Here are the ones from last week, which we posted here on Substack or on our Bluesky page or on our YouTube Channel, which have stuck with me:

This bull shot dead in Central Park after escaping from the vehicle hauling him to the slaughterhouse.
Sometimes in life there are no good options.

Erik Charell, a German theater impresario, and his dance troop on stage in the mid-1920s.

American sailors aboard the USS Newport, c. 1900.


A smiling Franklin Roosevelt stands to acknowledge the cheers of the crowd at the Hollywood Bowl while campaigning for votes in the 1932 presidential election.
1932 was the worst year of the Depression.
Poverty and hunger had the nation in its grip.
FDR’s campaign slogan: “Happy days are here again.”
And you’d be hard pressed to find a photo of FDR out on the campaign trail with an angry look on his face.
He smiled, instead, and offered reassurance that the nation’s inherent strength could be harnessed to meet the challenge.
There’s a lesson in this.

These little boys are waiting for food in an Arkansas bread line after bad floods destroyed a large region of Arkansas in 1936.
Private charities and local governments handled disaster response then, with mixed results.
FEMA began in 1979 during the Carter Administration.
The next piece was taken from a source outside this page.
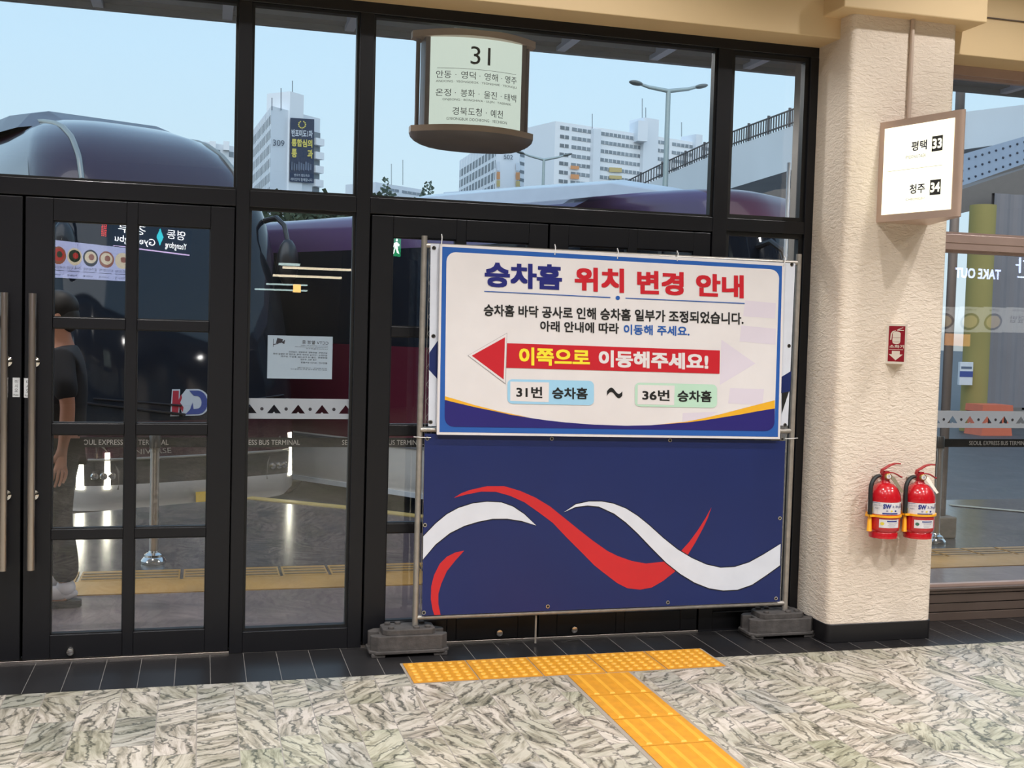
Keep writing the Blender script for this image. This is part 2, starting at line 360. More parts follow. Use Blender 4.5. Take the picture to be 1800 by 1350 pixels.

A sleigh ride in Central Park, c. 1900.

Kuno, a war dog who was shot in 2019 while protecting his British special ops team in Afghanistan.
Amputations were necessary to save his life.
But Kuno healed and was fitted with prostheses and learned to run again.


These pictures of two elegantly dressed men.
On the left: Dred Scott, who tried to use the American judicial system to establish his rights as a free man.
On the right: Chief Justice Roger Taney, whose decision in the Dred Scott case held that Black men are not citizens and have no rights under the Constitution.

A dirigible flies over a crowd of spectators in Los Angeles, 1910.

Sunset Boulevard, 1900.

These German butchers work in a mobile sausage-making factory preparing sausages for German troops fighting the Red Army in Ukraine, 1941.

This picture from 1871 shows a Los Angeles parade with veterans of the War of 1812 front and center.

And finally…
Silent film star Harold Lloyd stands on a Los Angeles street since swallowed by the Hollywood Freeway, waiting for the approaching trolley car to smack him and put him out of his misery, 1920.
FDR would tell him to smile, roll up his sleeves, get to work, and, most importantly, to believe in himself.
And he’d tell all of us the same thing.